From Written Words to the Life-Giving Spirit
- Guy Cohen
- 10 hours ago
- 2 min read

The Spirit of God is the One who turns truth into life. A person can study Scripture, learn doctrines, listen to sermons, and possess great knowledge, yet without the work of the Holy Spirit, truth remains external. It stays in the mind but does not transform the heart. That is why Paul writes, “The letter kills, but the Spirit gives life” (2 Corinthians 3:6). This does not mean that the Law or truth is bad, but that knowledge without the Spirit can become dry, heavy, and even prideful. Only the Spirit of God can take truth and make it living reality within a person.
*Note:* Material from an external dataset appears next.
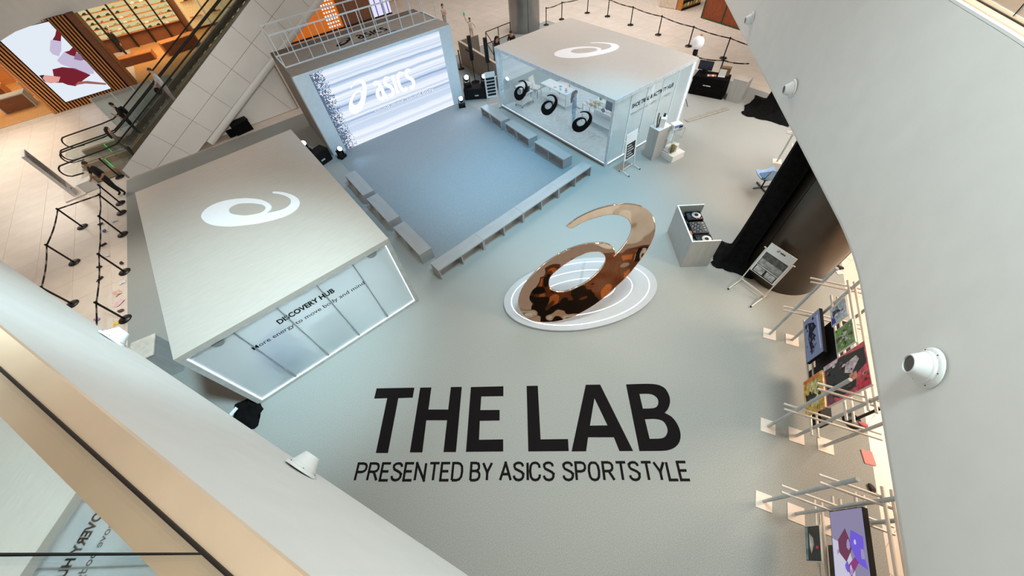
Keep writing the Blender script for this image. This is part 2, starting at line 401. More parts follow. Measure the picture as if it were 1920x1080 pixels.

Throughout Scripture we see that God desires not merely to give information, but to form a new person. In Jeremiah 31, God promises: “I will put My law within them, and write it on their hearts.” In other words, the Word of God was never meant to remain only on tablets of stone or on the pages of a book, but to be engraved within the human heart itself. This is the work of the Spirit: to bring truth down from the mind into the heart.
Ezekiel also speaks of this when he prophesies: “I will give you a new heart and put a new spirit within you” (Ezekiel 36:26). True spiritual transformation is not merely outward behavior, but inward transformation. The Spirit changes desires, cleanses the heart, softens the hardness within us, and creates in us a new ability to walk in the ways of God.
Jesus Himself said, “The Spirit gives life” (John 6:63). This means that spiritual life cannot be produced by human effort alone. A person may try to change by their own strength, but without the work of the Spirit they will remain exhausted and frustrated. The Holy Spirit is the One who takes the Word of God and makes it an inward living reality. Suddenly the verse is no longer merely text; it becomes light, strength, comfort, and direction.
This is also why Jesus speaks about “living water” flowing out from within the believer (John 7:38). When the Spirit of God works within a person, life does not remain trapped inside them. Truth begins to flow outward in love, peace, wisdom, forgiveness, and mercy. A person once filled with fear or anger begins to change from within. Not simply because they learned new ideas, but because the Spirit of God is actively working in them.
Paul describes this as the “fruit of the Spirit” in Galatians 5: love, joy, peace, patience, kindness, and self control. The fruit is the evidence that truth has become life. Just as a living tree is recognized by its fruit, so a person filled with the Spirit is recognized by the quality of life flowing out of them.
Therefore, the spiritual life is not merely the accumulation of knowledge, but a daily walk with the Holy Spirit. We are called not only to learn truth, but to allow the Spirit to implant it deeply within us until it transforms us from the inside out. Because in the end, it is not information that changes a person, but the Spirit of God working through truth within the heart.